New Telegraph

Cabinet Reshuffle: Motion without movement

It would not be wrong to say the past week was eventful in Nigeria. There were very many issues that made the headlines and created the impression the country was on the track of positive movement. Most significantly, the President who has been out of the country since October 2, returned penultimate Saturday and effected the most extensive cabinet reshuffle of his 17-month old administration.

After two weeks of absence from Nigeria, the return of President Bola Tinubu raised hopes that his much advertised working leave would return the country to some sort of positive movement. Expectations were high, especially because presidential spokesman, Bayo Onanuga had whetted the appetite of Nigerians when he said a cabinet reshuffle was imminent and that the President’s working leave was to enable him “reflect on his administration’s economic reforms.”

The ‘reflection’ finally produced a cabinet shake-up that fell far below expectations. The extensive downsizing of his 45-member cabinet and an administration that has been creating jobs for the boys, did not happen; it rather increased. Curiously so. President Tinubu sacked only five ministers and named seven new ones, and reassigned 10 others to new portfolios.

Despite poor performance records, the ministers of finance, defence and power, the junior Minister of Petroleum Resources as well as Governor of the Central Bank, retained their positions. The overhaul of the economic team that has failed in stabilizing the national currency and the fallout of removal of petrol and electricity subsidies and other policies that have sent inflation soaring to over 32%, triggering a cost-of-living crisis, was not to be.

The cabinet, just like other departments of his government, remains bloated with billions of Naira of mainly borrowed funds being expended in maintaining it.

The retention of former Zamfara State governor, Bello Natawalle, as Minister of State for Defence, also smacks of insensitivity. What justification does the man alleged to be hands-in-gloves with bandits and terrorists in Nigeria’s North West region have to continue to sit in office as minister? The damning allegation coming from no less than a quarter than Governor Dauda Lawal of Zamfara State, who succeeded the minister as the helmsman in the state, may not have been proven but they are enough, ordinarily, to warrant Matawalle to resign from office to clear his name.

He has not done so. In spite of the fact that it remains a mere allegation, it is still a major stain on the image of the Tinubu administration.

The question is: how does the President and his National Security Adviser sit comfortably with a man who, ordinarily, should be pulled in for questioning? Is it not despicable that, of all jobs that Matawalle can be offered, it is the defence portfolio that Tinubu finds him most suitable for?
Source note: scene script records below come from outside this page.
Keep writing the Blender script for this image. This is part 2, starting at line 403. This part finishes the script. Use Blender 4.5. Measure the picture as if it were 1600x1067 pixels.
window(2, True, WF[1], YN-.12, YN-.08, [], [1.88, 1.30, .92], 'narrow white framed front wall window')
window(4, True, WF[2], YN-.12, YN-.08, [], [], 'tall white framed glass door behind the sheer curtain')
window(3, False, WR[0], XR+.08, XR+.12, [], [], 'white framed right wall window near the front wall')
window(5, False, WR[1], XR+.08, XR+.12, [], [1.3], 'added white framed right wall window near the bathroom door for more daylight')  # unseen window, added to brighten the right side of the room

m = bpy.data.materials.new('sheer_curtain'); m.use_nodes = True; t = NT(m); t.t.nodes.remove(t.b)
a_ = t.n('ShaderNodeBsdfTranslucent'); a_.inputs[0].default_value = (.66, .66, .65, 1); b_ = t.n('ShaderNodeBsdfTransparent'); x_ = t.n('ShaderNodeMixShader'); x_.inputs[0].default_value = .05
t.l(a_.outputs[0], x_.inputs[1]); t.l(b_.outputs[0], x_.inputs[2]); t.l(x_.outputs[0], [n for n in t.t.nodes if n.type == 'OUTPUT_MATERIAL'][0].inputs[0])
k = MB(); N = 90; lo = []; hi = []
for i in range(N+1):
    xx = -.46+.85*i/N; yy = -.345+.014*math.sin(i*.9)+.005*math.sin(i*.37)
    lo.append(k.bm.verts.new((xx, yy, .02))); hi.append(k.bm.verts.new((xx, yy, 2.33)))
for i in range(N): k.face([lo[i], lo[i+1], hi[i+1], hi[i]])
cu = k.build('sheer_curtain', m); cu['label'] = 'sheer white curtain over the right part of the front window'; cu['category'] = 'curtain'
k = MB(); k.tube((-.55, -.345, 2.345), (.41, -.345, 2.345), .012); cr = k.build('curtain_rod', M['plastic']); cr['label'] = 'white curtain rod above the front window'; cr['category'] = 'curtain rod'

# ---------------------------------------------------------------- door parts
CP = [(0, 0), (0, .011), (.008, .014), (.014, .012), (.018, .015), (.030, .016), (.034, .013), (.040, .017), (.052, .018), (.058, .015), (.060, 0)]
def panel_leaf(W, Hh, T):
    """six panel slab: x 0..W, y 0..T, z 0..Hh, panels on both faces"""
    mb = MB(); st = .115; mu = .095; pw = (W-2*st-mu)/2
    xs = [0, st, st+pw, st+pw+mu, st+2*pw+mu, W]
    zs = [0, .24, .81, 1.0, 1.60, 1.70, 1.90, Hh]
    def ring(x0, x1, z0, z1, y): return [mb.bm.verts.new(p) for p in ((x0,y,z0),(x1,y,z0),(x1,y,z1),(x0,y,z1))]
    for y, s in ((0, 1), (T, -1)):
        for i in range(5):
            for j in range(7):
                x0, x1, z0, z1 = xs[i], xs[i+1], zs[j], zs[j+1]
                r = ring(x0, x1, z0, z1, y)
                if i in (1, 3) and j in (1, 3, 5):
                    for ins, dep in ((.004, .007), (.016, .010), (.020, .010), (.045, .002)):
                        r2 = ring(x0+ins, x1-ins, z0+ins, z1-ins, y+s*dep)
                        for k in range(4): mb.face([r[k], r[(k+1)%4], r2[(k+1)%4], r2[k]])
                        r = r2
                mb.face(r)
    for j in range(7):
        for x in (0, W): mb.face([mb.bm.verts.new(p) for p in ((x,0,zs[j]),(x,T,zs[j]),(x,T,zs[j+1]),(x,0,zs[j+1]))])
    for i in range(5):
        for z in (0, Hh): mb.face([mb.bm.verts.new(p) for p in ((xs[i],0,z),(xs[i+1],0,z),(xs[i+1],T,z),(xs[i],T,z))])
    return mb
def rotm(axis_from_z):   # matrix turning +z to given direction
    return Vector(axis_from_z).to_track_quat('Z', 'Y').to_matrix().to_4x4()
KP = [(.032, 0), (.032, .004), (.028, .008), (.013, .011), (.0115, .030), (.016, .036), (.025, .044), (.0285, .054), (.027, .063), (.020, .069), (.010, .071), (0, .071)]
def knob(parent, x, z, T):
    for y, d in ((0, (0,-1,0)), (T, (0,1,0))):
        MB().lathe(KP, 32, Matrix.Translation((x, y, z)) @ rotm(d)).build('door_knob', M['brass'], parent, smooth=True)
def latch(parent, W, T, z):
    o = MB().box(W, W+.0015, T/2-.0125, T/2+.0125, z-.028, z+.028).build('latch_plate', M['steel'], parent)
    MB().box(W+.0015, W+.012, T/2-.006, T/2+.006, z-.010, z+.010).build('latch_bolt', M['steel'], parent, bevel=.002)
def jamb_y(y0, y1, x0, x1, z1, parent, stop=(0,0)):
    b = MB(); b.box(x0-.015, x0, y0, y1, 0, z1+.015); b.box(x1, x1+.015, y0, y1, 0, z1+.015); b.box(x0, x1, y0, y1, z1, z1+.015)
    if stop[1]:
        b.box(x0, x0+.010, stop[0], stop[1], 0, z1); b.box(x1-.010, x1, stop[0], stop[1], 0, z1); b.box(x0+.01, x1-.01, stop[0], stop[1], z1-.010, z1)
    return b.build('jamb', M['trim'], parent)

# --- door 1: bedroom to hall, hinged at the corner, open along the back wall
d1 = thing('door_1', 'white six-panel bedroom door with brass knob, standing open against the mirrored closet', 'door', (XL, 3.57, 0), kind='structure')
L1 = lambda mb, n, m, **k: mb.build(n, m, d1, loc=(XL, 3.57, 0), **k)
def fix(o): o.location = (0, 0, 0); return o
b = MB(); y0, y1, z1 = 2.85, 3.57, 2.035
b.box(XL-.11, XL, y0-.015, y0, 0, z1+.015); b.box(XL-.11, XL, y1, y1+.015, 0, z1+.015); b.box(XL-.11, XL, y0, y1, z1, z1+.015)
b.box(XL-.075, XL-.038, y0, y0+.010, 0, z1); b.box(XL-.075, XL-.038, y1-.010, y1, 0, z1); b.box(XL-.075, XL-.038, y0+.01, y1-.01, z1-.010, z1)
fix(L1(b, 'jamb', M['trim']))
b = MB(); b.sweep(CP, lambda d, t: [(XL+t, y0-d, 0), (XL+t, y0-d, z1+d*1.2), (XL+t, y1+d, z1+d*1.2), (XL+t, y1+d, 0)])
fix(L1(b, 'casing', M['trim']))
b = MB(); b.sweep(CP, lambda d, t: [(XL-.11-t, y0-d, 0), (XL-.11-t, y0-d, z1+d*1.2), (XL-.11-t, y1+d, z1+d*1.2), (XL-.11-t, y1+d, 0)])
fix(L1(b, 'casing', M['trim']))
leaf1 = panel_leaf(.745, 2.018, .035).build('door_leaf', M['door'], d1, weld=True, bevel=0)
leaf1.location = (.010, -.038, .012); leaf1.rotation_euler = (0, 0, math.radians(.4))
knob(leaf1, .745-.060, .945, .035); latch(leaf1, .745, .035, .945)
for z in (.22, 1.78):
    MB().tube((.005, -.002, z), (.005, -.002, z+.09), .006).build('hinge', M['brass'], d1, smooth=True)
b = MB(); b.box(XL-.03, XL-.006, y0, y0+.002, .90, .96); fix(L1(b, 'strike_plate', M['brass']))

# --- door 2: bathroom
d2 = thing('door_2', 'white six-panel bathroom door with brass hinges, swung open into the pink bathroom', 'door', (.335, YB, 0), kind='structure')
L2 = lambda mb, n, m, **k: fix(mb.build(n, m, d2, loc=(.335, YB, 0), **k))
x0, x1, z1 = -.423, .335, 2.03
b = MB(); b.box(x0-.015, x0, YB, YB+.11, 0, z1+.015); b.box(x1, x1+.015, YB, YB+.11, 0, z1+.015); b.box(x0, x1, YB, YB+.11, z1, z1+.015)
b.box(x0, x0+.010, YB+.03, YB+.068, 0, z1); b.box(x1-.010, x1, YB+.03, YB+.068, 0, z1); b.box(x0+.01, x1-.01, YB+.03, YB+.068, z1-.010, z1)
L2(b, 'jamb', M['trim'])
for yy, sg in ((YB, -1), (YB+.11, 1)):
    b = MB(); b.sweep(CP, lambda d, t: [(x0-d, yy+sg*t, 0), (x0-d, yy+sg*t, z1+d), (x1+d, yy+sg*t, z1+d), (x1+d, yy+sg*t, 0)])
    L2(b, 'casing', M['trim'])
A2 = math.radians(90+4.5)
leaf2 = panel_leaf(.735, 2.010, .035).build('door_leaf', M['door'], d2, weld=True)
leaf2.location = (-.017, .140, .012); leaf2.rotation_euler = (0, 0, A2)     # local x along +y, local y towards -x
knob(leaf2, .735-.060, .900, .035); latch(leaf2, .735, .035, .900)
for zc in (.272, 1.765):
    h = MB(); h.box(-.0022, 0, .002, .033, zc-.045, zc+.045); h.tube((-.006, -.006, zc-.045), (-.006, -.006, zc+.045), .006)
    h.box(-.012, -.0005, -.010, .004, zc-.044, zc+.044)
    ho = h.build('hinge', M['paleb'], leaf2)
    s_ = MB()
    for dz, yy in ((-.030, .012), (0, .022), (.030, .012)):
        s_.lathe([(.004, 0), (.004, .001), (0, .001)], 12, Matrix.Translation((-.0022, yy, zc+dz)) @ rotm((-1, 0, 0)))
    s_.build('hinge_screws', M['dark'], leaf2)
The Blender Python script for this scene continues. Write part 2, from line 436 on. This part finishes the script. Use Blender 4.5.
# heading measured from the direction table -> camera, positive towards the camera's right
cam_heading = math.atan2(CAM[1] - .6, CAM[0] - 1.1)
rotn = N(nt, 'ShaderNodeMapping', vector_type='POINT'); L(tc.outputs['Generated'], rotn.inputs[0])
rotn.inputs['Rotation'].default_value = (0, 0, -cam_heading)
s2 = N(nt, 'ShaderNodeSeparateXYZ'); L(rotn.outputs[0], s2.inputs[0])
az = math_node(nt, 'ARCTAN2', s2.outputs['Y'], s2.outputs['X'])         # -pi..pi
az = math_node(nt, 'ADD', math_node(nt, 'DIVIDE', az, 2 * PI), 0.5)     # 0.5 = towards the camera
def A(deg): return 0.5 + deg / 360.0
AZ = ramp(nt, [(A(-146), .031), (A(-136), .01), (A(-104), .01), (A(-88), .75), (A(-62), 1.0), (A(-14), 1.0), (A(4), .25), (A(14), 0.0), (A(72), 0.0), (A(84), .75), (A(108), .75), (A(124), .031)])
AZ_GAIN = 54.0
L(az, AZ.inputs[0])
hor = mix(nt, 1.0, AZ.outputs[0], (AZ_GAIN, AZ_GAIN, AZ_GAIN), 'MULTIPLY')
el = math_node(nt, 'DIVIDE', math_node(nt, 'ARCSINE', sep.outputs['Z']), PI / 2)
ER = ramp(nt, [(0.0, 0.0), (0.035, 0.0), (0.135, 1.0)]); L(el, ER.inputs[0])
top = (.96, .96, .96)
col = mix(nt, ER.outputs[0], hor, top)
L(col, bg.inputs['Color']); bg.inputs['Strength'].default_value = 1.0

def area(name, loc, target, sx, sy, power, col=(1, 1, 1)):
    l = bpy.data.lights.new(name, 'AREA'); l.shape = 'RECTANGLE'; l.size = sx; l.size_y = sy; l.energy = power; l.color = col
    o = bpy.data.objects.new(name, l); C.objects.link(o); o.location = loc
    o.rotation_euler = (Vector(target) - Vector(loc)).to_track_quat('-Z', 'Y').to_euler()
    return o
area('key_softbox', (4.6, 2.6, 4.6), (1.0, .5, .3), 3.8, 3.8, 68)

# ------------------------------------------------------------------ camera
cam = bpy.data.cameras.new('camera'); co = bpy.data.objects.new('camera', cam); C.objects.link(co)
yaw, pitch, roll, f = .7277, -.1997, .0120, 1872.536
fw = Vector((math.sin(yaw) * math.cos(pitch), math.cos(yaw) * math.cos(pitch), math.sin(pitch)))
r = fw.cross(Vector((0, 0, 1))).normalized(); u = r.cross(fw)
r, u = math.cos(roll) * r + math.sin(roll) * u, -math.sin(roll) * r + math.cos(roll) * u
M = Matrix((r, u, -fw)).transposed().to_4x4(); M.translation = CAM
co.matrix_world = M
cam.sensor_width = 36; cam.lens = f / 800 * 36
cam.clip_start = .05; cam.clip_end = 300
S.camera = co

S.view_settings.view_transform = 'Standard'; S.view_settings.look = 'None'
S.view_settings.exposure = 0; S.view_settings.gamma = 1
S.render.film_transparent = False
Beyond that, the cabinet reshuffle has also opened up another line of criticism as the South-East geopolitical zone continues to face marginalization in this administration, waking up to a further downgrading. Those whose hopes were raised that a cabinet reshuffle would address the marginalization of the region, had their hopes painfully dashed. Notably, the sack of former Minister of Women Affairs, Uju Ohaneye did not surprise many, but it was unfair for the zone to lose a full minister and gain the appointment of Bianca Ojukwu as a Minister of State. Unfair as it is, it has left the zone with just one full minister while over 70 percent of appointees from the President’s South-West are shipped to Grade A ministries as full ministers.

Ohanenye may not have done well, largely because of her brash personal character, but others abound within the administration who have not done much beyond the way they were packaged as wizzkids. There are many but the fumbling Minister of the Interior, Olubunmi Tunji-Ojo readily comes to mind. Sold as a magic man who would turn around the ministry and put the issuance of the Nigerian passports on supersonic speed, Tunji-Ojo has all but cripped the process within the Nigerian Immigration Office. Under his watch, the issuance of the green booklet could last all of two months while officials of the passport issuance office turn the job into a major racket.

Tinubu has been criticized for continuing – some say he has surpassed – the policy of official marginalization of the South-East in the distribution of official portfolios. The last reshuffle further worsens the South-East zone’s federal representation, which has stoked further regional discontent.

According to Eyinnaya Abaribe, the Senator representing Abia South, the reshuffle did not represent any form of advancement for the Southeast region, mainly because it failed to address their concerns of equity and inclusivity. He views it as a breach of the federal character principle, a constitutional mandate requiring fair representation across Nigeria’s regions which “the president has breached for the last 18 months.”

It is tragic, coming from an administration that promised to right the wrongs of the past and put the nation on the pedestal of unity, hope and inclusiveness.